Spin (p.84) - 3.5 stars out of 5 -- "With a calm krautrock singularity of purpose, Oyamada fuses a bristling spectrum of textures and rhythms..."
The Wire (p.43) - "The music on SENSUOUS has the exquisiteness of a lab-produced object, all clean lines and synthetic sheen."
Japanese avant-pop maverick Keigo Oyamada has the kind of restless creative imagination that has been the hallmark of many of pop music's damaged geniuses (Syd Barrett, Brian Wilson). Oyamada's whimsical, often woozy output as Cornelius strays far from the typical path of retro-flavored pop. On his third outing, SENSUOUS, he favors an exploratory approach that privileges repetition, texture, and production nuance over songwriting craft. Cornelius's fractured, pointillist pop--while not necessarily instantly hummable--literally bristles with tonal color and lush, intricate arrangements.

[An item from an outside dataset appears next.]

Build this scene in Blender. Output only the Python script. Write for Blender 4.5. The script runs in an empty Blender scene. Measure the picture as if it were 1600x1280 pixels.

More focused and thematically cohesive than it's predecessor, POINT, Oyamada chooses to deploy a limited sound palette, leaving most of the detail in the subtle interplay of the respective elements. On "Fit Song," a clipped funk guitar weaves intricate passages around the negative space created by a drummer's loping, skittering rhythms. Vocal elements are used sparingly, as fleeting utterances or percussion-like bass notes--as on the driving rocker "Gum." Overall the album favors warm vintage electric piano tones over its guitar-based equivalents. Bright buzzy synths, windchimes, and keyboards give the album a weightless, light jazz quality; but this is about as far from that universe as it is from most other modern-day pop. SENSUOUS is a carefully crafted, yet bold experiment in future sounds.